Estimates vary, but a 2023 report from investment bank Goldman Sachs said that AI could threaten 300 million jobs over a 10-year period. A 2017 report from McKinsey stated that the automation of jobs could result in between 400 million and 800 million individuals being displaced by 2030.
“Automation” refers to the process by which code or robotics perform a task that a human was once required for, and often at a much lower operating cost than what a company would need to pay an individual.
So, again, if every company in the world does what Amazon plans to do—replace workers with AI—and that does lead to a potential billion or so white-collar workers seeing their jobs evaporate, who exactly is Amazon going to sell to?
Honest question.
Once AI is doing all the work, and humans can no longer earn a paycheck, who buys Amazon’s stuff? Does AI start trying to sell cheap goods to other AI? I mean, surely AI has no use for clothes, sporting goods, or shampoo. And it doesn’t have any need for the books, movies, or art prints that Amazon sells because, let’s be honest, AI models have already stolen most of that stuff. It knows them so well that it can replicate them instantly.
AI might be a good worker—and great for a company’s bottom line—but it’s the worst customer a company could ask for.
So if AI can’t buy Amazon’s stuff, and human workers are now unemployable because AI took their jobs, who shops at Amazon, then?
That’s something that none of the CEOs—who seem so determined to be seen as AI thought leaders every time they rattle off one of these AI love letters—ever address in these memos.

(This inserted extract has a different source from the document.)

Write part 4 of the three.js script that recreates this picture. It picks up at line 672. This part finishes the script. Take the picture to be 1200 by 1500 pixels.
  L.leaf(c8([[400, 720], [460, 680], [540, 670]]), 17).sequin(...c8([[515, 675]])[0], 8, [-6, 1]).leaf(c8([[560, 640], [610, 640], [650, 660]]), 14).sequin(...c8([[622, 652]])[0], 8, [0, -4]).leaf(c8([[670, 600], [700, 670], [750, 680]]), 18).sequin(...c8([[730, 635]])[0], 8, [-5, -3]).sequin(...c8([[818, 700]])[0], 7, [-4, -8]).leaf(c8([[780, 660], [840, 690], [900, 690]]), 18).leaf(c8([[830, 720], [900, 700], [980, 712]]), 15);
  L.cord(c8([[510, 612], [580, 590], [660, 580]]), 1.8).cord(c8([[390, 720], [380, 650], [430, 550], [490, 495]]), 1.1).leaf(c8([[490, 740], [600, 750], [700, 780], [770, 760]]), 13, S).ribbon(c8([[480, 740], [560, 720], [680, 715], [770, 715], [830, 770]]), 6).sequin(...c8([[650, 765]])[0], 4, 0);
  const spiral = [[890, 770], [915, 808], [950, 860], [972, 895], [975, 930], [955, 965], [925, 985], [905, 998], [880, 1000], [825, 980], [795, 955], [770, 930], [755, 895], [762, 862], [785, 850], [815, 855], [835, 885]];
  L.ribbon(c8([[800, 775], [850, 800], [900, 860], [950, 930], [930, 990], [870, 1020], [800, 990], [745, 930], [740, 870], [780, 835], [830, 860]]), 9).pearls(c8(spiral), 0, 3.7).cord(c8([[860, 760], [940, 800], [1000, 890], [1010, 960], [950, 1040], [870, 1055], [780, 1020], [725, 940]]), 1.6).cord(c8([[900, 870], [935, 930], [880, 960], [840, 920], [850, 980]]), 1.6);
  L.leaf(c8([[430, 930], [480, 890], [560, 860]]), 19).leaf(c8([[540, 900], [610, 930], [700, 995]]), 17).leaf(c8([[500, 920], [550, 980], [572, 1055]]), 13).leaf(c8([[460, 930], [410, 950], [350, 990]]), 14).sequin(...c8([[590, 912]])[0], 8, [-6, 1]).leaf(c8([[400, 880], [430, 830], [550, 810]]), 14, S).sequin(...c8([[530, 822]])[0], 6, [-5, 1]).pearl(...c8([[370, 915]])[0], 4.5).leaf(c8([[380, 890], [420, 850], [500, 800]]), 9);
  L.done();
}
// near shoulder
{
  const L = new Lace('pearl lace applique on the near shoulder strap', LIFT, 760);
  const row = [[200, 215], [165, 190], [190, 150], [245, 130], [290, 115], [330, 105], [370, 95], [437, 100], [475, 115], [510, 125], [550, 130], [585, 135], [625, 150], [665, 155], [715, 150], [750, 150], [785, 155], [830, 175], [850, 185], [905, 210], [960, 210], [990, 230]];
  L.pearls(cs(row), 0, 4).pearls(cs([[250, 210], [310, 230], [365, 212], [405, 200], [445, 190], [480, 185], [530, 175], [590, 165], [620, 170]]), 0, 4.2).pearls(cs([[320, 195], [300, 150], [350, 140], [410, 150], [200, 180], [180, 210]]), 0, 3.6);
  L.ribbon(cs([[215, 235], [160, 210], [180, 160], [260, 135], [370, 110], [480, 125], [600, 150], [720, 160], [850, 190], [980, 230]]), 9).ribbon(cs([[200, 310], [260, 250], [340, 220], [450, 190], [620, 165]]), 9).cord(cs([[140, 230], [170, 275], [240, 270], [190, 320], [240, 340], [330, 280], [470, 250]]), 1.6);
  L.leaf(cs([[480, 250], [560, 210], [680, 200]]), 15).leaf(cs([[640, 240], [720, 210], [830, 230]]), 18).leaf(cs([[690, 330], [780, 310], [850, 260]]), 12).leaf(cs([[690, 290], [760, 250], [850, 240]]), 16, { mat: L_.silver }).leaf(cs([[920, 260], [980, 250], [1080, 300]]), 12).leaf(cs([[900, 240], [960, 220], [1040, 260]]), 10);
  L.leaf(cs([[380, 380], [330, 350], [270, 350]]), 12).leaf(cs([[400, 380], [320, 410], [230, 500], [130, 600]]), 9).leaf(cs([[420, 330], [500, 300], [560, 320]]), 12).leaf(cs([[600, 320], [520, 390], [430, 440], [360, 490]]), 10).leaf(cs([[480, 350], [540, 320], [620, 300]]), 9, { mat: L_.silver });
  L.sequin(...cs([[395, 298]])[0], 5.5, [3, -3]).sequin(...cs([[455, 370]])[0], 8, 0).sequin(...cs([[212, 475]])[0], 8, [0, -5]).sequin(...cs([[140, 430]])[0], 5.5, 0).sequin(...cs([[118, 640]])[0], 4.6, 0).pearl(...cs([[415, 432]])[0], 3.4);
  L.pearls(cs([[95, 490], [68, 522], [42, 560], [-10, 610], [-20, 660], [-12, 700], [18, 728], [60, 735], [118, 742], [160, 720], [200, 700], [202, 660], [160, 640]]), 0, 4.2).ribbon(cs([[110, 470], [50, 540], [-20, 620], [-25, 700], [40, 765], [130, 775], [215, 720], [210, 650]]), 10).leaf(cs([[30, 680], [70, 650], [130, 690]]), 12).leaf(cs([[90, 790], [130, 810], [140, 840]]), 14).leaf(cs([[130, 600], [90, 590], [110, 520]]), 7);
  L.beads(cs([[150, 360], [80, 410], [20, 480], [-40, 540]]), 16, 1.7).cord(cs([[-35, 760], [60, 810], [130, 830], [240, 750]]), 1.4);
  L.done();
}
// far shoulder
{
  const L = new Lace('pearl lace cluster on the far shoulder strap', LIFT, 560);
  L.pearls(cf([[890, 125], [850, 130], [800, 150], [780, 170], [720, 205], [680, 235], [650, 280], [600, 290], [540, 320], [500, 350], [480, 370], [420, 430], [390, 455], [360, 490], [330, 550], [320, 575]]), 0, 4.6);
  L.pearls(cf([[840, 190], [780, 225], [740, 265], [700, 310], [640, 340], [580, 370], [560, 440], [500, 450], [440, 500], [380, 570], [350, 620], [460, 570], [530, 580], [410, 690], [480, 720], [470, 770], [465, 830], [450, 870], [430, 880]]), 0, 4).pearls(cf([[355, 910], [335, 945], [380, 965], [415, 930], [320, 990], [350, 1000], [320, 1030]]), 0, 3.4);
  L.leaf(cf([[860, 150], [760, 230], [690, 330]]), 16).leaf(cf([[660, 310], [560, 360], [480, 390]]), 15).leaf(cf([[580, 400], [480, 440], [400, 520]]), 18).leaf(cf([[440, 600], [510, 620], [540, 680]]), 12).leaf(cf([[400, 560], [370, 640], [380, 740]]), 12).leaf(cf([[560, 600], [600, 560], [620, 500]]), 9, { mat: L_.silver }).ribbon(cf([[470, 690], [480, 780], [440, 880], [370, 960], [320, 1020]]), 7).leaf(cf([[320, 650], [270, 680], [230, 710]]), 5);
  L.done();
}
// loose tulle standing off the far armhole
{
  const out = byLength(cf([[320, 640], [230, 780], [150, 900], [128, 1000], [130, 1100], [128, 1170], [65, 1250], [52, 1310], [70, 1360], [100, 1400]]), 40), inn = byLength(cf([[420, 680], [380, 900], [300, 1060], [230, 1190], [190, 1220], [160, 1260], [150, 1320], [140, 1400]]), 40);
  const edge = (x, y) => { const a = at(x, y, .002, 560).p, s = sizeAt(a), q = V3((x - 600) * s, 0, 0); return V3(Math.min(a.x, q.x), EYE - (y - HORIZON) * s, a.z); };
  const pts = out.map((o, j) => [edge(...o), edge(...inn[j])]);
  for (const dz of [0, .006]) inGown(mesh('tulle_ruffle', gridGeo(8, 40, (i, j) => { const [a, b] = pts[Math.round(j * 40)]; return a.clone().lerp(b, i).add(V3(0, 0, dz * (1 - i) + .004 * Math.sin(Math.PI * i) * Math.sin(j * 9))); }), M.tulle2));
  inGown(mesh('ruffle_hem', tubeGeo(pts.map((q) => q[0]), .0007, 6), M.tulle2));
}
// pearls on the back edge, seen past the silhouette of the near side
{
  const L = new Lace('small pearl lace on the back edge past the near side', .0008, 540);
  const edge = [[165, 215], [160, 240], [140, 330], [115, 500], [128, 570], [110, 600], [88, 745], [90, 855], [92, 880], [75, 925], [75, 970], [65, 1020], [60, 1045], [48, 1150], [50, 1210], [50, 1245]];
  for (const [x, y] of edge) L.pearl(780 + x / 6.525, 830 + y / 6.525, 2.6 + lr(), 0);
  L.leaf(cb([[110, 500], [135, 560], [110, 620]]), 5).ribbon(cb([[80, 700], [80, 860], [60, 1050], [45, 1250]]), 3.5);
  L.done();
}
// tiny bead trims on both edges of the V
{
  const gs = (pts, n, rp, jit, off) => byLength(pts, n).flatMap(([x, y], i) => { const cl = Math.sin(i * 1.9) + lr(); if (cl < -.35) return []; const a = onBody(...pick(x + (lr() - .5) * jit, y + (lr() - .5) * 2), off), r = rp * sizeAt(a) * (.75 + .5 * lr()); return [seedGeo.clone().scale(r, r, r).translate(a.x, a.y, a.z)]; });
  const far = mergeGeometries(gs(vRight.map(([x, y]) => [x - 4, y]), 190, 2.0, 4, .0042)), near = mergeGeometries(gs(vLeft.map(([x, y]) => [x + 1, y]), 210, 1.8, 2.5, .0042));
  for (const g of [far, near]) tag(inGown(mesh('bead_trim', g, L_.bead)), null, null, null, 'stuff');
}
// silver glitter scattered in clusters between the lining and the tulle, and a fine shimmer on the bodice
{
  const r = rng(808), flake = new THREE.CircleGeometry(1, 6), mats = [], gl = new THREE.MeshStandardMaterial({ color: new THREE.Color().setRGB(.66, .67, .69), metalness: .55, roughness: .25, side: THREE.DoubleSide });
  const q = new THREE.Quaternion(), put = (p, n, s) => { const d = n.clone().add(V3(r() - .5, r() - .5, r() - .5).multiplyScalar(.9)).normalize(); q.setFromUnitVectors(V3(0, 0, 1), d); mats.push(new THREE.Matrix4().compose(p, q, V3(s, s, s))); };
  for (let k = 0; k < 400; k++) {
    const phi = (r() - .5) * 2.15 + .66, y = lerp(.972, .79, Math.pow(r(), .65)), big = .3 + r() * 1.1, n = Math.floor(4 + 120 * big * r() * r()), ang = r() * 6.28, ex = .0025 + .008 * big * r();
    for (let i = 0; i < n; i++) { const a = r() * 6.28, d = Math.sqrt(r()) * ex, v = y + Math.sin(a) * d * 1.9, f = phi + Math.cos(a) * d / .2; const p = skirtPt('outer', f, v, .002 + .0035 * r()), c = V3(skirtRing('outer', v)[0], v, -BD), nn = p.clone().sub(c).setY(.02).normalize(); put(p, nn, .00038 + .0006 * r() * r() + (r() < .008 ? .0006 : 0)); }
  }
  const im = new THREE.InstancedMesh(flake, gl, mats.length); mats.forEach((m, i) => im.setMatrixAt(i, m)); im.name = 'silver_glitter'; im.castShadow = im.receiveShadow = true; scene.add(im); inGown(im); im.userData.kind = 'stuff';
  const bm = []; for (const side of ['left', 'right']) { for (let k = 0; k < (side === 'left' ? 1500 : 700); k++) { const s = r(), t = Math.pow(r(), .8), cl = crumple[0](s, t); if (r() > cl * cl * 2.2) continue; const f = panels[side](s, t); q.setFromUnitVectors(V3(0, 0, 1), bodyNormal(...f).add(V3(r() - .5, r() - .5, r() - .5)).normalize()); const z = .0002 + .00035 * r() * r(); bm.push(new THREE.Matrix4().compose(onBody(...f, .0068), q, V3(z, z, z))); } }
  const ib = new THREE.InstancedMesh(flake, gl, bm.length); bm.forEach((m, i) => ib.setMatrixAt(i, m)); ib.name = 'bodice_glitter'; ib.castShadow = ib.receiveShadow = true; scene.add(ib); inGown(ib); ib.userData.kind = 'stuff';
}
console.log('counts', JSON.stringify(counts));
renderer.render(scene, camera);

If there’s one thing that humans can take heart in—at least for now—it’s that some companies that have already announced their plans to go all in on AI at the expense of their employees’ livelihoods have faced public backlash for it. But I think that’s a “problem” companies may solve as AI advances.
As for what happens to these companies’ bottom lines once consumers can no longer afford to buy their products because AI has taken their jobs? Well, I’m still waiting to hear CEOs offer a solution to that problem.